The rules around data scraping, and what constitutes legal and illegal use of people’s personal information, as listed within social apps, remains opaque, as Meta drops its latest lawsuit against a company that had been found to be stealing Facebook and Instagram user data.
Though it wasn’t stealing, as such, but merely logging publicly accessible info via user profiles, which those users can hide, if they choose, via their various privacy settings. If they choose not to, the judge evidently decided that such info is then fair game, which saw Meta lose a key judgment in the case last month.
At that time, Meta seemed set to challenge the ruling, in an effort to establish a clearer legal precedent.

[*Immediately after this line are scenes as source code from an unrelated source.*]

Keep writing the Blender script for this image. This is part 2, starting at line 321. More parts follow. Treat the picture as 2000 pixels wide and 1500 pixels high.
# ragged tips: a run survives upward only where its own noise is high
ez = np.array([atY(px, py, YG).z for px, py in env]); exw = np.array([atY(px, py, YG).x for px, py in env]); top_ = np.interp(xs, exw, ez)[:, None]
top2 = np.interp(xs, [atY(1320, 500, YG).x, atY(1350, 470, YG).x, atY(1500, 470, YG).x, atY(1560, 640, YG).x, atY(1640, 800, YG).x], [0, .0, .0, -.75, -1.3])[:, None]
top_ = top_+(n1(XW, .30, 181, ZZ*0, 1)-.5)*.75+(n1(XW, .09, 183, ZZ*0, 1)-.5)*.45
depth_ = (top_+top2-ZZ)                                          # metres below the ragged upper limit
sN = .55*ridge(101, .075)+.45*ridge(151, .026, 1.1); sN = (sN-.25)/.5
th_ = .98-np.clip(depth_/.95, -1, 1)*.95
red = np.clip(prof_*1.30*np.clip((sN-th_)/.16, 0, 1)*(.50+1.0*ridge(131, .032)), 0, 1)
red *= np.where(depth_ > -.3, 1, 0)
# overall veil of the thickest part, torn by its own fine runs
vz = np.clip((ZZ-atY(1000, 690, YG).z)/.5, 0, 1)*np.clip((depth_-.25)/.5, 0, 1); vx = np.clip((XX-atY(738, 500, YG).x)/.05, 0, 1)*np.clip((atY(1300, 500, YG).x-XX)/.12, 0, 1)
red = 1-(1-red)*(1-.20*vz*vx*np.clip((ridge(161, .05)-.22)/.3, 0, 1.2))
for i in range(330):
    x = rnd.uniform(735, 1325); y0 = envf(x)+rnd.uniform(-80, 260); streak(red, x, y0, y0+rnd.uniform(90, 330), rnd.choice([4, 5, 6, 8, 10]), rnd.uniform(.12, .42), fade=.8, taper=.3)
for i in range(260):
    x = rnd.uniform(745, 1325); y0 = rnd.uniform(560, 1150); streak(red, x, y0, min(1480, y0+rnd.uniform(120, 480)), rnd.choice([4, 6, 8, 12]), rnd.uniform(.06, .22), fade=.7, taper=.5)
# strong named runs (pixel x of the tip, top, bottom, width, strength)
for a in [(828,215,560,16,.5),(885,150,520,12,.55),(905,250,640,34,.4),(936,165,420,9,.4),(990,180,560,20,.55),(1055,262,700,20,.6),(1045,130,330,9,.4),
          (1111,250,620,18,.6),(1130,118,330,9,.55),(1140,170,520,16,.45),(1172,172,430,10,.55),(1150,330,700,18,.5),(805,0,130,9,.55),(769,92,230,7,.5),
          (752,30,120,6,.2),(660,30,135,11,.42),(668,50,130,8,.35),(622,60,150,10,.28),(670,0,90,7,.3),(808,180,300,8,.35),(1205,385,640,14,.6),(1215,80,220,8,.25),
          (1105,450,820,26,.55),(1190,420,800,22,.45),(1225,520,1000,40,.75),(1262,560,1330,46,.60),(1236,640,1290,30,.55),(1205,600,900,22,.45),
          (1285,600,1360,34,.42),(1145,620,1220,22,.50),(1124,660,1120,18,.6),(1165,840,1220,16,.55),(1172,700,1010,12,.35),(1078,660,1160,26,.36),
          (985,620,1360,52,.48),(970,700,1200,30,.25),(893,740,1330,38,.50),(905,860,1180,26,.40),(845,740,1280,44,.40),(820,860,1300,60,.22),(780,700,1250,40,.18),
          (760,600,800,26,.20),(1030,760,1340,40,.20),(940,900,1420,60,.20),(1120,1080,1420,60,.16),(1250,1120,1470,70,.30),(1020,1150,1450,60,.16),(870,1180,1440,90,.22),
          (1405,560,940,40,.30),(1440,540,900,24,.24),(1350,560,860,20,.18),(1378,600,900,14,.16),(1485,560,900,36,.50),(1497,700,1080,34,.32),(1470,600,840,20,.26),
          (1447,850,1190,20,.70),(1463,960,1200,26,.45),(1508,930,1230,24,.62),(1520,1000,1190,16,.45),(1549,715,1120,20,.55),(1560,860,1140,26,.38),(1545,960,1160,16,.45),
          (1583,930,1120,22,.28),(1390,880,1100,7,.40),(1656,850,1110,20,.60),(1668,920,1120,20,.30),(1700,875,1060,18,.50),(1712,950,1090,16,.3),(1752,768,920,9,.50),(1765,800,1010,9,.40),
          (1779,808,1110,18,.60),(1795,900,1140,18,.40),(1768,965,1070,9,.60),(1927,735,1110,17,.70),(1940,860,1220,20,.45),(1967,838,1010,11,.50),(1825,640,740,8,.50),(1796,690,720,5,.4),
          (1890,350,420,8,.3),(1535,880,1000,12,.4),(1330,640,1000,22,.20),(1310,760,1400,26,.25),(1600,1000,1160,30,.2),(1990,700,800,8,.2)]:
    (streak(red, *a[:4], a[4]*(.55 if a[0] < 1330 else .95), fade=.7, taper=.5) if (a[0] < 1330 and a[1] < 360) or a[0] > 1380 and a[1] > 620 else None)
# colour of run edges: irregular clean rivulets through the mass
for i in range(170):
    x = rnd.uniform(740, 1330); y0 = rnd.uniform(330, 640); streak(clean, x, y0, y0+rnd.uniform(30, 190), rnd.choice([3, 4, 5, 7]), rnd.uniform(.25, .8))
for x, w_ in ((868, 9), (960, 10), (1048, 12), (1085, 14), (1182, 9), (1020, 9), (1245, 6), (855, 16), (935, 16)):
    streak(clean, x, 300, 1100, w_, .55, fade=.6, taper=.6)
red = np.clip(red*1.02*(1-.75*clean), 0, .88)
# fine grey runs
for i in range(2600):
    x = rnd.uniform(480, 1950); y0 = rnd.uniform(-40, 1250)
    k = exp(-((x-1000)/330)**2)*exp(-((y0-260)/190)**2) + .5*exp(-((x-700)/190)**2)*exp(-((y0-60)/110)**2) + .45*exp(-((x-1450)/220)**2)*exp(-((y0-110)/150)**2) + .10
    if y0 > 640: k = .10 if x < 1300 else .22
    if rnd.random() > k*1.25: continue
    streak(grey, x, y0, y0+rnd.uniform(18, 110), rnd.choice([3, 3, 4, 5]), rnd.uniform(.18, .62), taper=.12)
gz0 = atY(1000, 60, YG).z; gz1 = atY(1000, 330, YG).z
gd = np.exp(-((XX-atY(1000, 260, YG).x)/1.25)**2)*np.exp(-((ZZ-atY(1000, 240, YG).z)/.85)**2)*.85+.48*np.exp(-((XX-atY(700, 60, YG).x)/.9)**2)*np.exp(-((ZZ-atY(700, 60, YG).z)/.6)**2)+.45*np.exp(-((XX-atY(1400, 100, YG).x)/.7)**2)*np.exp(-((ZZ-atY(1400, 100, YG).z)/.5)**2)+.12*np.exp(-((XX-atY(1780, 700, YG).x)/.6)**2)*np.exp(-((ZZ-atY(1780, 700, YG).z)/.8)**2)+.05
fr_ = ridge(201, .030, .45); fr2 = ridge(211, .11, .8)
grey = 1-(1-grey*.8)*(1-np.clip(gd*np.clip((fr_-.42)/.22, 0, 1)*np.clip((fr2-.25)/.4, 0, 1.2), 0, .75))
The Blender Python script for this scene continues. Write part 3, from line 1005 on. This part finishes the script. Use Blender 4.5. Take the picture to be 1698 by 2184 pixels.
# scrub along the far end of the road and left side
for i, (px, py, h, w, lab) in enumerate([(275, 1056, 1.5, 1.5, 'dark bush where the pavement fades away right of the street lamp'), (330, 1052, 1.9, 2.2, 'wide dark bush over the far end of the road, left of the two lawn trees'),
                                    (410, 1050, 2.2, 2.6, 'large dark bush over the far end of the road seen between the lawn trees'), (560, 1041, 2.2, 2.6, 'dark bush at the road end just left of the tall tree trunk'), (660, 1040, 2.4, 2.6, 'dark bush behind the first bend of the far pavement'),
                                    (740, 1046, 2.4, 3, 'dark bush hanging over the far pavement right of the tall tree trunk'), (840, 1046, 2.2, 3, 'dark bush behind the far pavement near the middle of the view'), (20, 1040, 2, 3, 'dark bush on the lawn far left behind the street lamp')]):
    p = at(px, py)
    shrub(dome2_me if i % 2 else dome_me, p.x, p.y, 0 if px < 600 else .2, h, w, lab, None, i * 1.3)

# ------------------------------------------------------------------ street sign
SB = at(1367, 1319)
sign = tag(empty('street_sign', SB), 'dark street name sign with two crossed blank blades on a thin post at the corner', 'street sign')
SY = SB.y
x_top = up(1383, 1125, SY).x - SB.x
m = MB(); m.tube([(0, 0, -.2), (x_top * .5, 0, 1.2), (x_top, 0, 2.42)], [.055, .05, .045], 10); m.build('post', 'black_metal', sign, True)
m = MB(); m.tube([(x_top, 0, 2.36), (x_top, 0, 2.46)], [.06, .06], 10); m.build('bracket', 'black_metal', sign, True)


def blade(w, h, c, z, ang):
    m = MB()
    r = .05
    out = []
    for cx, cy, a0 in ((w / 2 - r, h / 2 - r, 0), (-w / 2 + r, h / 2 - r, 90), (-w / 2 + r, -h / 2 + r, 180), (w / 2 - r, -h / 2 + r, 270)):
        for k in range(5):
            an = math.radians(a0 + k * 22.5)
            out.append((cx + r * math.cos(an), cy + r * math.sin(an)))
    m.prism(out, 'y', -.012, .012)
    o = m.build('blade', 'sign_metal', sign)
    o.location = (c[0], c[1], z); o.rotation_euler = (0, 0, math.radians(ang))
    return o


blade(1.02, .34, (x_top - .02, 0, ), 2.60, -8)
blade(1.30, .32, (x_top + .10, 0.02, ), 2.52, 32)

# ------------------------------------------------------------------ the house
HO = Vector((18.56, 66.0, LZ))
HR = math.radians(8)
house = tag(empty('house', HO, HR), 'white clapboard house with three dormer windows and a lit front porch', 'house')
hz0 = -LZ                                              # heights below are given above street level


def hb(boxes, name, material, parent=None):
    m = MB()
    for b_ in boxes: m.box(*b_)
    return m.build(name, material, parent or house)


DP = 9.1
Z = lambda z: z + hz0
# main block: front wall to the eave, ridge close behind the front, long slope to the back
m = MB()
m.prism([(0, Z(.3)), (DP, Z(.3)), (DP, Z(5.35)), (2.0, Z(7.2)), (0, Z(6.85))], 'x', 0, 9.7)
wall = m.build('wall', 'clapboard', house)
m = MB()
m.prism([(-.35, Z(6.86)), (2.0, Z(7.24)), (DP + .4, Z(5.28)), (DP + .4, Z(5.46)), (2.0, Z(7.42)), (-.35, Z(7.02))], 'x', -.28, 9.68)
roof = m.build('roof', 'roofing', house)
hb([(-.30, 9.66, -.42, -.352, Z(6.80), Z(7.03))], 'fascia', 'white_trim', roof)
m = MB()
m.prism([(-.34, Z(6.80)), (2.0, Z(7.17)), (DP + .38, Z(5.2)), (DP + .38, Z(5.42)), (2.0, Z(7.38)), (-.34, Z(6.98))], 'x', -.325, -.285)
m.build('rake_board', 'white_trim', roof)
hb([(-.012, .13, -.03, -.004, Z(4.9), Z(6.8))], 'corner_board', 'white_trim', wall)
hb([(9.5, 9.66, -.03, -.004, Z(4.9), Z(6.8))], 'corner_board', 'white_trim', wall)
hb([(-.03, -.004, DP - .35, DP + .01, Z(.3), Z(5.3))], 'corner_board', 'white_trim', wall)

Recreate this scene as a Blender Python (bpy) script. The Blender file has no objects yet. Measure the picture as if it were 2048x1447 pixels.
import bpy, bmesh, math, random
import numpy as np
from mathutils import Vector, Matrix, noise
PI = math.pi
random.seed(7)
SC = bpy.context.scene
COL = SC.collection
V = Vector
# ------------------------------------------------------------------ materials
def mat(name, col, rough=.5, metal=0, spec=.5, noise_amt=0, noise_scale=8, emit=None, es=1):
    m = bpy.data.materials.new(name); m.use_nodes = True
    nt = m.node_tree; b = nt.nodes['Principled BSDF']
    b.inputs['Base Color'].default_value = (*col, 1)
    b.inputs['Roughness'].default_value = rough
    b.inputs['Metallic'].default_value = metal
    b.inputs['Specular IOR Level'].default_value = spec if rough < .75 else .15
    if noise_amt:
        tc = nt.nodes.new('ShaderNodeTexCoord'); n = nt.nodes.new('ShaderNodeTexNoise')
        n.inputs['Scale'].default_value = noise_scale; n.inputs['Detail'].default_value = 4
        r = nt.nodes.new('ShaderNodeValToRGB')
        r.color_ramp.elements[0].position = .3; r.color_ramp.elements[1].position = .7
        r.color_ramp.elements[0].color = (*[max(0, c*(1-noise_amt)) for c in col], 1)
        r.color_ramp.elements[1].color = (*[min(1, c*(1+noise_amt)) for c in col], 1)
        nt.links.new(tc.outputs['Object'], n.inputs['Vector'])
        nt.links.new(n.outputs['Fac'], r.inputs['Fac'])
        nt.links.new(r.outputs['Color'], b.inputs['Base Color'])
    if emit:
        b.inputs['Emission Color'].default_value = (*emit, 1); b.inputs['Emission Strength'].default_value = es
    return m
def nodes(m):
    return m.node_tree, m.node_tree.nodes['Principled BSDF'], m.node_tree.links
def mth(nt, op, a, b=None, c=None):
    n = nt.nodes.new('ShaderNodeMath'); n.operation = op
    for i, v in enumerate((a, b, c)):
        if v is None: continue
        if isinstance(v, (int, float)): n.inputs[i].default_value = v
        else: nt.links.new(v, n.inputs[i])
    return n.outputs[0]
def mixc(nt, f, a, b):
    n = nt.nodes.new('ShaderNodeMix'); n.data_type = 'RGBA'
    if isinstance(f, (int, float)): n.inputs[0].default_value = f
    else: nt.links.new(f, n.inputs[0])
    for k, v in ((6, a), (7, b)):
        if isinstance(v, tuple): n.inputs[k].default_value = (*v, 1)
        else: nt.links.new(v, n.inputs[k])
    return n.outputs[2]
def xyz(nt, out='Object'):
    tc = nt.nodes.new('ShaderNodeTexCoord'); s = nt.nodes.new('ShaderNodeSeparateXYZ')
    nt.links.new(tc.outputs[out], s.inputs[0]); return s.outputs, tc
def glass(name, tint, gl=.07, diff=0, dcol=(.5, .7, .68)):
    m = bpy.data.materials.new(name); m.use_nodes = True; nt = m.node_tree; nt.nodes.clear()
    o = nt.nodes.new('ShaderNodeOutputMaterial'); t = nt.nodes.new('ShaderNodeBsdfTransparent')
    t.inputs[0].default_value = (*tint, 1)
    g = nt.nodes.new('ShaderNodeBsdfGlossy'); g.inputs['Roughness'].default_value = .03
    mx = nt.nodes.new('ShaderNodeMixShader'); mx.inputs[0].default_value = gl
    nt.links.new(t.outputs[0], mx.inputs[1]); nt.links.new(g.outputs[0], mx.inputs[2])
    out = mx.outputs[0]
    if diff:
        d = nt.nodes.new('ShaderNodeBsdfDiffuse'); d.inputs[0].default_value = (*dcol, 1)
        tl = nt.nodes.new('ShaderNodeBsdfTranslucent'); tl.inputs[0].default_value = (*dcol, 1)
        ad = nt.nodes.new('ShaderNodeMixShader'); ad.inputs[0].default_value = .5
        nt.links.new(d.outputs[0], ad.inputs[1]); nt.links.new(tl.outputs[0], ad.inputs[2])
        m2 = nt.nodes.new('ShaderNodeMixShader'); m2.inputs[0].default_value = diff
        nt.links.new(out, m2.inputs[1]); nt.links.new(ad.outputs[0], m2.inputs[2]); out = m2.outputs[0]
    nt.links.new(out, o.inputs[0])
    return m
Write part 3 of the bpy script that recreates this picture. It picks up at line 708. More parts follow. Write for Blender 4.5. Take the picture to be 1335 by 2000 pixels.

But now, Meta has opted not to proceed, leaving Bright Data, the company behind the scraping activity, free to continue gathering up web-posted data, and using that to build profiles on users.
Which seems like it shouldn’t be possible, as it’s effectively enabling businesses to utilize people’s personal info without direct consent. But then again, what’s publicly posted is freely accessible, to anyone, and if a business chooses to use such, maybe that is acceptable practice.
LinkedIn ended a similar case recently, after a five year legal back-and-forth against professional services company hiQ Labs, as a result of hiQ using LinkedIn member data to build its own employee information service.
That case demonstrated the various legal interpretations at play.
Despite hiQ Labs winning several early rulings, LinkedIn continued to challenge, which eventually saw LinkedIn win out, enabling them to block hiQ Labs from continuing to scape user data. As a result, and likely also due to rising legal costs, hiQ went out of business, but theoretically, it could have continued to challenge the rulings, and found different interpretations of related laws, for some time yet.
The latest ruling against Meta means that there’s still no firmly established legal precedent for online data scraping, and the direct consent required (or not) for personal data use. The rise of social platforms has led to a new paradigm in the space, which sees much more personal insight shared online, and it does seem like the current laws don’t necessarily cover such use and misuse adequately.
The impact, then, is that the platforms are subsequently forced to hide more of their information behind log-in walls, essentially locking it away to protect it from misuse. Which, in some ways, could be a better approach, but it also means that posts then can’t be indexed by Google, limiting discovery and referral traffic. Such measures also make it more difficult to lure new users, as they limit the access that would enable newcomers to get a feel for the app before signing up.
Even so, with these concerns, along with generative AI training, most social apps are looking to further limit their non logged-in access, with X recently updating its system to significantly limit what non-users can see of its content.
Generative AI scraping may actually be a bigger impetus to enact such changes either way, but there does need to be more legal clarification around data scraping, and what qualifies as misuse in a social media specific context.
Still, the broader rules are not established as yet. Meta’s still pursuing legal recourse against two other companies that scraped Facebook data for use in website browser extensions, and either of those cases could help to clarify the rules around what’s required on this front.
But losing another data scraping case could also swing the gates open a little wider, which will make it easier for third parties to take and use your data.